With its high octane female cast, The Orphanage may be the horror film that Pedro Almodovar might have directed. Besides Belen Rueda and Geraldine Chaplin, there is also Mabel Rivera as a police psychologist and Montserrat Carulla as the old and enigmatic social worker, Benigna. This is an estrogen heavy horror story, but do not begin to mistake it for a pathetic Lifetime movie of the week. Bayona has given us an excellent cast of characters to follow in his film. Still, it is Rueda’s Linda who is the primary driving force of the film. Her determination and love for Simon is awe inspiring as she refuses to give up hope. One cannot mistake her love and the bravery she has as she turns the tables at the end of the film. She recreates the orphanage as it was in her childhood. She goes through a lot of work, but it is never too much if it means finding Simon. Her relentless pursuit reminds me of JoBeth Williams’ Diane Freeling in Poltergeist as she goes into the supernatural world to rescue her daughter, Carol Anne.

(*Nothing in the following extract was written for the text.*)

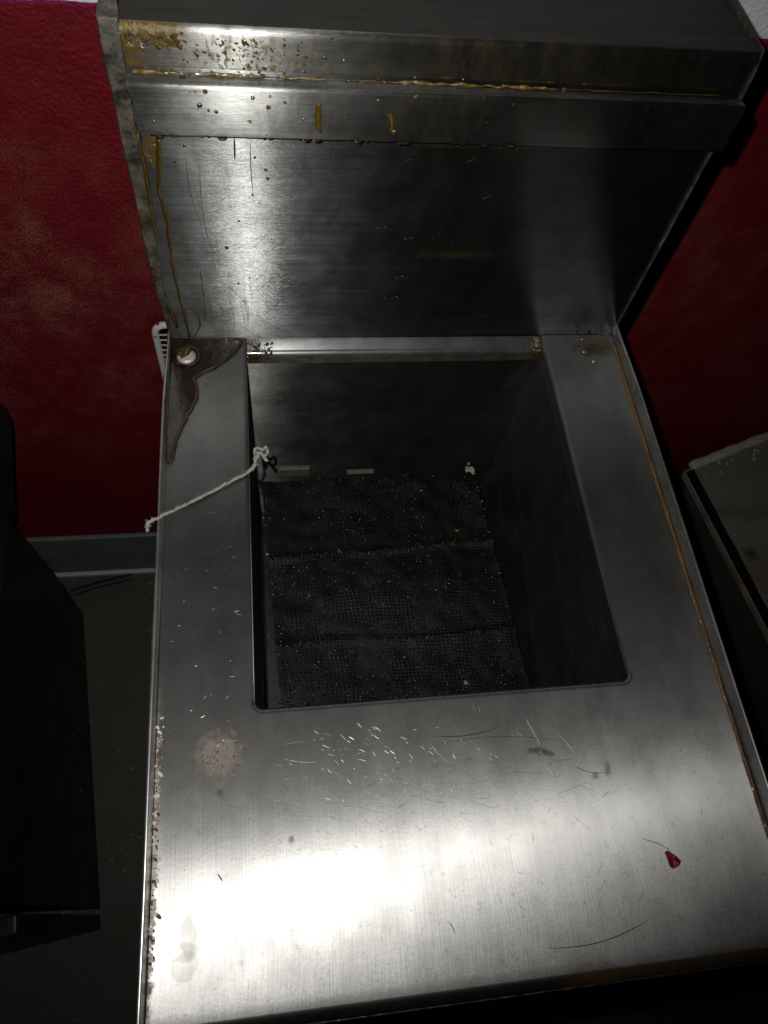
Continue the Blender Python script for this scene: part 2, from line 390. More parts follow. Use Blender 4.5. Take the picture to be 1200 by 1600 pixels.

She also reminds me of Ripley going to rescue Newt from the Queen Mother Alien in Aliens. In some way she reminds me of Sally Farnham (Kim Darby) from the 1973 television film, Don’t Be Afraid of the Dark-- a film that still gives me the creeps. Sally and her husband inherit her Father’s house, a creepy old Victorian mansion. They move in to renovate it. She unlocks her Father’s old study and removes bricks from a fireplace. After doing this, she starts to see small demon like creatures everywhere. Her husband thinks she is neurotic and that she is losing her mind. Laura does remind me in some ways of Sally, Diane Freeling and Ellen Ripley. Laura has a determination within her to find her son, no matter what the cost is to her. At the end of the day, the price will be very high, but under the watchful eye of Juan Antonio Bayona, it is a fresh take on a very old story. Thanks to a knock out performance by Belen Rueda, Laura is one of the bravest and boldest screen heroines in many years.